»»

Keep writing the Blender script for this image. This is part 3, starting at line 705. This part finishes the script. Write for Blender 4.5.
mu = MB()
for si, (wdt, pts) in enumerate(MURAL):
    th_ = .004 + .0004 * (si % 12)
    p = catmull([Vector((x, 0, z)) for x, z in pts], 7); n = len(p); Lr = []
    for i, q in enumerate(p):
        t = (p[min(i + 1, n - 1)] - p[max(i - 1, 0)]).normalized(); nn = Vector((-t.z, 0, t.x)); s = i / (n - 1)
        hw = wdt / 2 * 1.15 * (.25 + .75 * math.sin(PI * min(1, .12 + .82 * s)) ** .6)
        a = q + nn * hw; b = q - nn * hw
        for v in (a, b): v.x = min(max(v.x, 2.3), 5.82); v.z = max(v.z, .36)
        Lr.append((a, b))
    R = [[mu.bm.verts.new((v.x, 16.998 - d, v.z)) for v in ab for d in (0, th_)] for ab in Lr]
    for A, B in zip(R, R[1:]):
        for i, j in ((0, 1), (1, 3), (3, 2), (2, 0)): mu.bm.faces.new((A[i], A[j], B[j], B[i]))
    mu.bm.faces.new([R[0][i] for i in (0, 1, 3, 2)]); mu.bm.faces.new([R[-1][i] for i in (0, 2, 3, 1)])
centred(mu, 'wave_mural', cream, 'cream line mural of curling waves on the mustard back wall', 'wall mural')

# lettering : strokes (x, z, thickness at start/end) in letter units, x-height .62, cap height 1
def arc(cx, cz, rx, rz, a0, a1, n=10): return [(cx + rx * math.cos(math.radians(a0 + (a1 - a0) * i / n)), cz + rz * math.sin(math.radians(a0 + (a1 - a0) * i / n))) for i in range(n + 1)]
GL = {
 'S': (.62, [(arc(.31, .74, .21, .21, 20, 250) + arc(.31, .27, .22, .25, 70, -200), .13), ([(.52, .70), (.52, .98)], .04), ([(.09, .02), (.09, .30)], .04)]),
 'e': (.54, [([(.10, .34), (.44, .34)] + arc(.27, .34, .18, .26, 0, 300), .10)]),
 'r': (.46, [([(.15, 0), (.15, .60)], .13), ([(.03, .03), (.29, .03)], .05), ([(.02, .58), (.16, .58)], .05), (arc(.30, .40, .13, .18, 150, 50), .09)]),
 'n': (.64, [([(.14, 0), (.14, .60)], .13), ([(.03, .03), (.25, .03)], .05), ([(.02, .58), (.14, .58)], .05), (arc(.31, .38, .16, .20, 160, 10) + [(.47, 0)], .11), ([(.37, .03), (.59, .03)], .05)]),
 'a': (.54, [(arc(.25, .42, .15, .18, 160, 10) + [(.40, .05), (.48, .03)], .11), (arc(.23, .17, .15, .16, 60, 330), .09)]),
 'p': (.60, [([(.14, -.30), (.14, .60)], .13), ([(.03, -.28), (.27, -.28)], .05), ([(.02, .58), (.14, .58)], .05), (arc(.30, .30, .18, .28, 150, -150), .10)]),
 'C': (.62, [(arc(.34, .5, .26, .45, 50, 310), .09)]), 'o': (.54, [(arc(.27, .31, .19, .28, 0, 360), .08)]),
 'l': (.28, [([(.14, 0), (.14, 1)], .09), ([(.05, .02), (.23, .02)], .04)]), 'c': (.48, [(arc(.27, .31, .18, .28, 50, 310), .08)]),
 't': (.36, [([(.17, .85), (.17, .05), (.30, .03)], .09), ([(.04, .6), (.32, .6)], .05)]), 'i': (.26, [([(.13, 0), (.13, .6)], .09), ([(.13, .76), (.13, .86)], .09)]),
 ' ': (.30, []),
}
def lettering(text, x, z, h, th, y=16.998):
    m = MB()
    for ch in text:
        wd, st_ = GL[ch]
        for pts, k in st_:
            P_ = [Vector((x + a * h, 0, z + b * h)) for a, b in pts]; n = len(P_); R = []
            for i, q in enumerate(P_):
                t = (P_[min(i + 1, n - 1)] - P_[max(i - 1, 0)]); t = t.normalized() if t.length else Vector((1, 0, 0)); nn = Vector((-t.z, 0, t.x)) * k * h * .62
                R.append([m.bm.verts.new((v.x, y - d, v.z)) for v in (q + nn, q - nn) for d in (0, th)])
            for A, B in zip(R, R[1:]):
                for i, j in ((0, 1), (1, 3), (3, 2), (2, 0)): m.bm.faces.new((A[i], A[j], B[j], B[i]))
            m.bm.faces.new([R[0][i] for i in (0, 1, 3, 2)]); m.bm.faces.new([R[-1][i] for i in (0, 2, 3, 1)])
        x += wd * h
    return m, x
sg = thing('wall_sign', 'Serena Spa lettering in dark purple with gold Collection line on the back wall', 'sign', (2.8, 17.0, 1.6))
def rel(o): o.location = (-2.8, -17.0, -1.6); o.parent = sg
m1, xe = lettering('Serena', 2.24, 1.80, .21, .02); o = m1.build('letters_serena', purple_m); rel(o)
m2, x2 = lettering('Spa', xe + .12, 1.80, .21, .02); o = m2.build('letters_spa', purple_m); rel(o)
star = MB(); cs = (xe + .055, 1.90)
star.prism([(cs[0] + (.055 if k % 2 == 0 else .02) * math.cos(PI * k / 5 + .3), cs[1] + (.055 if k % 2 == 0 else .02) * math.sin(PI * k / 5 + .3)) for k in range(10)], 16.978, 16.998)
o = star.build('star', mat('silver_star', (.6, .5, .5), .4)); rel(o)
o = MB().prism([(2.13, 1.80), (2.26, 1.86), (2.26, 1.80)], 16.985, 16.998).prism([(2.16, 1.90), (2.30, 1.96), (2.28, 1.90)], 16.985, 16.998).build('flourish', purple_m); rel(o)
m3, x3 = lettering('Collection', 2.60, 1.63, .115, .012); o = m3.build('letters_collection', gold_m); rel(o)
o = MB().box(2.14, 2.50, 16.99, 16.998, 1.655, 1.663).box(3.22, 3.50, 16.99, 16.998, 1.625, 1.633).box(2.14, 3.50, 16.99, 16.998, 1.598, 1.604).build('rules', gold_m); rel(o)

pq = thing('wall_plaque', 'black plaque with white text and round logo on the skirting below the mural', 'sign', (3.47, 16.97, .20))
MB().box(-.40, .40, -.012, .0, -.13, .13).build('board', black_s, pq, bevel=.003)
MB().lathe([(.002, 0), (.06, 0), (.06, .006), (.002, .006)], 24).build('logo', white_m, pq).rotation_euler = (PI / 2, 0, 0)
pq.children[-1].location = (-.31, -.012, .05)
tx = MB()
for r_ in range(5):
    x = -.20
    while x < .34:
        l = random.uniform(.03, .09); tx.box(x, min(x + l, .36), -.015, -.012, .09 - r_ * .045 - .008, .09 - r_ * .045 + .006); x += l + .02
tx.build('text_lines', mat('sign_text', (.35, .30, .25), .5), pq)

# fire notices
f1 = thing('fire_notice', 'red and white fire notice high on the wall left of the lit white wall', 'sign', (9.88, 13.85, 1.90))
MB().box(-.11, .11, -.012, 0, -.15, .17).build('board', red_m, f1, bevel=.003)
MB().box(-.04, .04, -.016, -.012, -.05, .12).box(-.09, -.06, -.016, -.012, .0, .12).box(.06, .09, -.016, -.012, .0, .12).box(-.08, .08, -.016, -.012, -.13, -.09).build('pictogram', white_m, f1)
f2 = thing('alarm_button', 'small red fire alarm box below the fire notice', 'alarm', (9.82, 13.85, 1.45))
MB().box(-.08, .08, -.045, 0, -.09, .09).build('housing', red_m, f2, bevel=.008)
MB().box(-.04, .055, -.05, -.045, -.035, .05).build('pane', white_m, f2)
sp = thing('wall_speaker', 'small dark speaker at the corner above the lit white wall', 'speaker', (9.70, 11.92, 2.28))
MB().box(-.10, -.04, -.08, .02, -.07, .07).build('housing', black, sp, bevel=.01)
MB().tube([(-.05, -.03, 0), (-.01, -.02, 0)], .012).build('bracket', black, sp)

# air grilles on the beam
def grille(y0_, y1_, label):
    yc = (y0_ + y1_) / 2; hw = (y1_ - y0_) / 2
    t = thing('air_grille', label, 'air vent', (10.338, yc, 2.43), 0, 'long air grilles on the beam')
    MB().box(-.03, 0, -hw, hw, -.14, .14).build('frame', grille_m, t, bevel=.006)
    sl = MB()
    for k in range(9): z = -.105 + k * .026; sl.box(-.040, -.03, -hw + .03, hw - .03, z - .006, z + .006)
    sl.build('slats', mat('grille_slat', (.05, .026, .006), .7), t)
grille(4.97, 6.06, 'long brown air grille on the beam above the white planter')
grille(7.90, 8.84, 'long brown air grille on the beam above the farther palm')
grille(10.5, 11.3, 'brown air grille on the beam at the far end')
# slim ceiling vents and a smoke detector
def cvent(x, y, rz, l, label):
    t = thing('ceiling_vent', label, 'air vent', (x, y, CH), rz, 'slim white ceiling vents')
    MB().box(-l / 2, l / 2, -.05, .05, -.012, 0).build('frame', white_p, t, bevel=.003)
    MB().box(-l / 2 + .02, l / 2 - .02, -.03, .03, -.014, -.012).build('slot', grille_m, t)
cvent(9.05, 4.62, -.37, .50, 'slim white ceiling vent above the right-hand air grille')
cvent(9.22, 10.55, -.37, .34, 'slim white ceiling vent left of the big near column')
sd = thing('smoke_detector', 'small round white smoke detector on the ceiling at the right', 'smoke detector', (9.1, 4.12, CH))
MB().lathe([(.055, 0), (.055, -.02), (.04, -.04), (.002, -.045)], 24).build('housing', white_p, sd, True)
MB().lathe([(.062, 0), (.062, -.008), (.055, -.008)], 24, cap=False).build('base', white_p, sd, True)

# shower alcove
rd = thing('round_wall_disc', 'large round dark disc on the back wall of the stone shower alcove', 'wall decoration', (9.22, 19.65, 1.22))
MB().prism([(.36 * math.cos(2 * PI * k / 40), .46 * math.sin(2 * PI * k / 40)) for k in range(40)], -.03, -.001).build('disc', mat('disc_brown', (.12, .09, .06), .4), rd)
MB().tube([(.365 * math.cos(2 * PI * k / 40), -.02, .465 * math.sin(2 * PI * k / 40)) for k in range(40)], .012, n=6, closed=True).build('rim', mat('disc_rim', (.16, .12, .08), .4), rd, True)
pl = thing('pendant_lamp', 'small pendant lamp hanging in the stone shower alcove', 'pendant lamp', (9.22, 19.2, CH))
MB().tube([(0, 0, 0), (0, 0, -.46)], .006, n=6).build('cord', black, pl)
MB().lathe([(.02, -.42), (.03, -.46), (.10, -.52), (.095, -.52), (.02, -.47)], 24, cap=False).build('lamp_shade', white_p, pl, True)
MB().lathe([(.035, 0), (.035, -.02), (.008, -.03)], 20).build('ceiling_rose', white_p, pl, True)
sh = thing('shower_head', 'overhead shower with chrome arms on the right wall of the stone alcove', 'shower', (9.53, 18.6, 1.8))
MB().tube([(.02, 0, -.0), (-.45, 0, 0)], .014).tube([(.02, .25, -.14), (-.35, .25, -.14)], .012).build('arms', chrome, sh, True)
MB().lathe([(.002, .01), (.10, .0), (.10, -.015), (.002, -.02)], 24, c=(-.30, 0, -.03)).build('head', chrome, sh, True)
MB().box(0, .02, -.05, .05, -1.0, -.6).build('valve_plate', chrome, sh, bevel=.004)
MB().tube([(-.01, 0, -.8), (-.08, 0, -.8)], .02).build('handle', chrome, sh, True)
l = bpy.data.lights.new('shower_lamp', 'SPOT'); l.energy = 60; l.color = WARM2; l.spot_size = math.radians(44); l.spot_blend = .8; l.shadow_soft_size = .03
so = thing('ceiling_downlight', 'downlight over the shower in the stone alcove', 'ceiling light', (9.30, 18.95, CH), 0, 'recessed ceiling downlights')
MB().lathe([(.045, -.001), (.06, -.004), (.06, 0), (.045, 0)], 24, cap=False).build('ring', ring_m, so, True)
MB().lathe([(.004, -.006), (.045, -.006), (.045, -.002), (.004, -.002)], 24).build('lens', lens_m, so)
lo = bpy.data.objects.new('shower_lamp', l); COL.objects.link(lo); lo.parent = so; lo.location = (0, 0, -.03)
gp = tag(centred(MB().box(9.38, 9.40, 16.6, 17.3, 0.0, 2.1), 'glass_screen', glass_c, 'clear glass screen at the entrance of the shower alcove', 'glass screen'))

««

▶ Set task: Set down, exactly as written, each line of the data from its opening line through the one containing "centred(mu, 'wave_mural', cream, 'cream". Output nothing more.

▶ Output for this task:
Keep writing the Blender script for this image. This is part 3, starting at line 705. This part finishes the script. Write for Blender 4.5.
mu = MB()
for si, (wdt, pts) in enumerate(MURAL):
    th_ = .004 + .0004 * (si % 12)
    p = catmull([Vector((x, 0, z)) for x, z in pts], 7); n = len(p); Lr = []
    for i, q in enumerate(p):
        t = (p[min(i + 1, n - 1)] - p[max(i - 1, 0)]).normalized(); nn = Vector((-t.z, 0, t.x)); s = i / (n - 1)
        hw = wdt / 2 * 1.15 * (.25 + .75 * math.sin(PI * min(1, .12 + .82 * s)) ** .6)
        a = q + nn * hw; b = q - nn * hw
        for v in (a, b): v.x = min(max(v.x, 2.3), 5.82); v.z = max(v.z, .36)
        Lr.append((a, b))
    R = [[mu.bm.verts.new((v.x, 16.998 - d, v.z)) for v in ab for d in (0, th_)] for ab in Lr]
    for A, B in zip(R, R[1:]):
        for i, j in ((0, 1), (1, 3), (3, 2), (2, 0)): mu.bm.faces.new((A[i], A[j], B[j], B[i]))
    mu.bm.faces.new([R[0][i] for i in (0, 1, 3, 2)]); mu.bm.faces.new([R[-1][i] for i in (0, 2, 3, 1)])
centred(mu, 'wave_mural', cream, 'cream line mural of curling waves on the mustard back wall', 'wall mural')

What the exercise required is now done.